§ **WHAT YOU NEED TO DO**
Every line must be returned precisely as it is written.

§ **RECORDED INFORMATION**
....

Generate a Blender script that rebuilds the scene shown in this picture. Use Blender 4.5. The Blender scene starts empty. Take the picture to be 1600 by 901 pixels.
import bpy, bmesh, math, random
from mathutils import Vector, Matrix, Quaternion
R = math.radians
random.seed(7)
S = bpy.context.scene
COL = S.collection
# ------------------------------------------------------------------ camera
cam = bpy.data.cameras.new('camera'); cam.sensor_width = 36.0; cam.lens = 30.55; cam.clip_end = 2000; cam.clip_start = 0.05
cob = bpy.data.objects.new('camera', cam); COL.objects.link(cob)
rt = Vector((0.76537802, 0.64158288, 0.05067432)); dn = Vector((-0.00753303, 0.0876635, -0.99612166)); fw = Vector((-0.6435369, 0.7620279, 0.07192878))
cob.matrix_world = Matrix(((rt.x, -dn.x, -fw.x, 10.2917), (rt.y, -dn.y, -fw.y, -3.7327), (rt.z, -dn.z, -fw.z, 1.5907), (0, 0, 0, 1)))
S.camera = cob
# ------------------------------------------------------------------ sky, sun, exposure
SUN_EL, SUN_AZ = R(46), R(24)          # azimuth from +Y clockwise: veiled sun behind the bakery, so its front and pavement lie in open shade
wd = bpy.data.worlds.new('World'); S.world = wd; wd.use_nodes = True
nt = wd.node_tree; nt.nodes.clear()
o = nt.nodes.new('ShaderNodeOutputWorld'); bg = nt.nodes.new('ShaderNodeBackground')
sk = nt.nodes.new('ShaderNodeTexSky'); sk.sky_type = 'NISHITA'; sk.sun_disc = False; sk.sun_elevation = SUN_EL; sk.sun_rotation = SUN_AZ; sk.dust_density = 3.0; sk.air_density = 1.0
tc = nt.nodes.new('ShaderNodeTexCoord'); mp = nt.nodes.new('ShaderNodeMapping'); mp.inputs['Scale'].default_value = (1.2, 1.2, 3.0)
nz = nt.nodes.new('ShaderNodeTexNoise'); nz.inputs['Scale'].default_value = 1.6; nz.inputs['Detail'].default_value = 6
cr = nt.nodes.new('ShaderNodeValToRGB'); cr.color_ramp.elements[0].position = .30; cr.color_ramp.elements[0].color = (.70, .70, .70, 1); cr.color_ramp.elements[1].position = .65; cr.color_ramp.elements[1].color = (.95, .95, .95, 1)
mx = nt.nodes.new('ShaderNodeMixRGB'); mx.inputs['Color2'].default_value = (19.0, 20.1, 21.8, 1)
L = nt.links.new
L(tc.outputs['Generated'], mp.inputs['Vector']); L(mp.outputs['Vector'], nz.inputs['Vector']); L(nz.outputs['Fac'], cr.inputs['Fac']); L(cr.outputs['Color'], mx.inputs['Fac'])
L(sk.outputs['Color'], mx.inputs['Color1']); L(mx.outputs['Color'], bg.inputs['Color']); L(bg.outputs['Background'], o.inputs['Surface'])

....

§ **PROBLEM SOLUTION**
Generate a Blender script that rebuilds the scene shown in this picture. Use Blender 4.5. The Blender scene starts empty. Take the picture to be 1600 by 901 pixels.
import bpy, bmesh, math, random
from mathutils import Vector, Matrix, Quaternion
R = math.radians
random.seed(7)
S = bpy.context.scene
COL = S.collection
# ------------------------------------------------------------------ camera
cam = bpy.data.cameras.new('camera'); cam.sensor_width = 36.0; cam.lens = 30.55; cam.clip_end = 2000; cam.clip_start = 0.05
cob = bpy.data.objects.new('camera', cam); COL.objects.link(cob)
rt = Vector((0.76537802, 0.64158288, 0.05067432)); dn = Vector((-0.00753303, 0.0876635, -0.99612166)); fw = Vector((-0.6435369, 0.7620279, 0.07192878))
cob.matrix_world = Matrix(((rt.x, -dn.x, -fw.x, 10.2917), (rt.y, -dn.y, -fw.y, -3.7327), (rt.z, -dn.z, -fw.z, 1.5907), (0, 0, 0, 1)))
S.camera = cob
# ------------------------------------------------------------------ sky, sun, exposure
SUN_EL, SUN_AZ = R(46), R(24)          # azimuth from +Y clockwise: veiled sun behind the bakery, so its front and pavement lie in open shade
wd = bpy.data.worlds.new('World'); S.world = wd; wd.use_nodes = True
nt = wd.node_tree; nt.nodes.clear()
o = nt.nodes.new('ShaderNodeOutputWorld'); bg = nt.nodes.new('ShaderNodeBackground')
sk = nt.nodes.new('ShaderNodeTexSky'); sk.sky_type = 'NISHITA'; sk.sun_disc = False; sk.sun_elevation = SUN_EL; sk.sun_rotation = SUN_AZ; sk.dust_density = 3.0; sk.air_density = 1.0
tc = nt.nodes.new('ShaderNodeTexCoord'); mp = nt.nodes.new('ShaderNodeMapping'); mp.inputs['Scale'].default_value = (1.2, 1.2, 3.0)
nz = nt.nodes.new('ShaderNodeTexNoise'); nz.inputs['Scale'].default_value = 1.6; nz.inputs['Detail'].default_value = 6
cr = nt.nodes.new('ShaderNodeValToRGB'); cr.color_ramp.elements[0].position = .30; cr.color_ramp.elements[0].color = (.70, .70, .70, 1); cr.color_ramp.elements[1].position = .65; cr.color_ramp.elements[1].color = (.95, .95, .95, 1)
mx = nt.nodes.new('ShaderNodeMixRGB'); mx.inputs['Color2'].default_value = (19.0, 20.1, 21.8, 1)
L = nt.links.new
L(tc.outputs['Generated'], mp.inputs['Vector']); L(mp.outputs['Vector'], nz.inputs['Vector']); L(nz.outputs['Fac'], cr.inputs['Fac']); L(cr.outputs['Color'], mx.inputs['Fac'])
L(sk.outputs['Color'], mx.inputs['Color1']); L(mx.outputs['Color'], bg.inputs['Color']); L(bg.outputs['Background'], o.inputs['Surface'])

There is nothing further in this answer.